Revenue moderation and realization pressure

The business had already experienced a revenue decline of around 5.7% in one year, followed by a sharper drop of about 27% in the next. Over two years, this translated into a cumulative moderation of roughly 31%. Lower sales volume, weak realizations and correction in wastepaper-linked pricing affected revenue performance.

 

Debt servicing pressure despite discipline

Although the company had continued servicing term obligations and finance costs, the combination of lower utilization, weaker turnover and project-related strain created increasing pressure on debt repayment capacity.

 

Promoter resources stretched

The promoters had already committed significant support to the business for project completion, finance cost servicing and working capital continuity. The business needed a more sustainable financial structure.

Importantly, the expansion itself was strategically sound.

 

The modernization resulted in:

  • a shift from older production technology to advanced wire technology
  • 7x increase in production capacity
  • better product quality
  • broader product mix
  • entry into additional paper and graphic-grade segments

In other words, the company emerged with a stronger production base — but the balance sheet came under pressure before the benefits of expansion could fully materialize.

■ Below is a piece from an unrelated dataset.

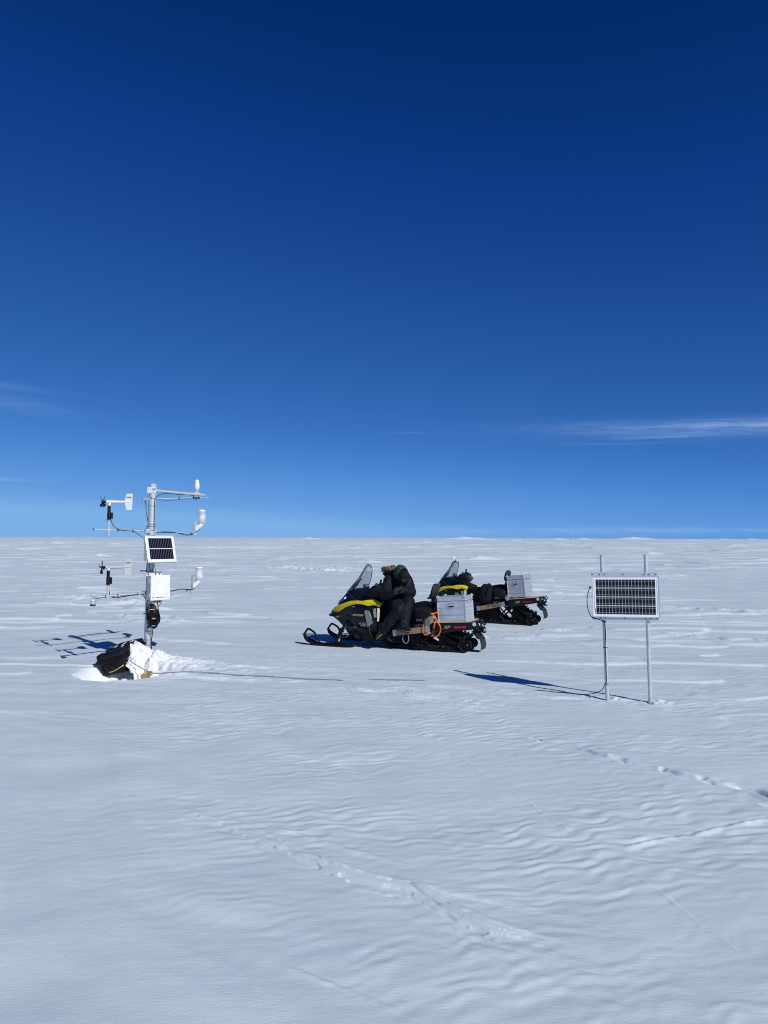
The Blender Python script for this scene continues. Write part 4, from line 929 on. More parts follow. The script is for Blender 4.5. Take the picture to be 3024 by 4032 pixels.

This made the case highly suitable for structured refinancing rather than distress-driven funding alone.

Advisory Approach

The objective was to:

  • refinance substantially all existing debt outside ring-fenced working capital lines,
  • reduce immediate repayment pressure,
  • align debt servicing with ramp-up expectations,
  • and create breathing space for operational recovery.

Transaction Structure

  • Instrument: Listed secured NCDs
  • Purpose: Debt swap / refinancing of the majority of existing debt
  • Tenor: 42 months
  • Servicing profile: Lower coupon during the initial 9 months, followed by a step-up coupon thereafter
  • Strategic intent: Support stabilization during ramp-up and operational normalization

Final Takeaway

A viable manufacturing business can face severe liquidity stress even after making the right strategic investments.

 

When capex overrun, revenue moderation and debt servicing pressure overlap, a standard repayment structure may stop working.

 

This case demonstrates how structured debt refinancing, backed by thoughtful advisory and recovery-oriented design, can help a business move from pressure to stabilization.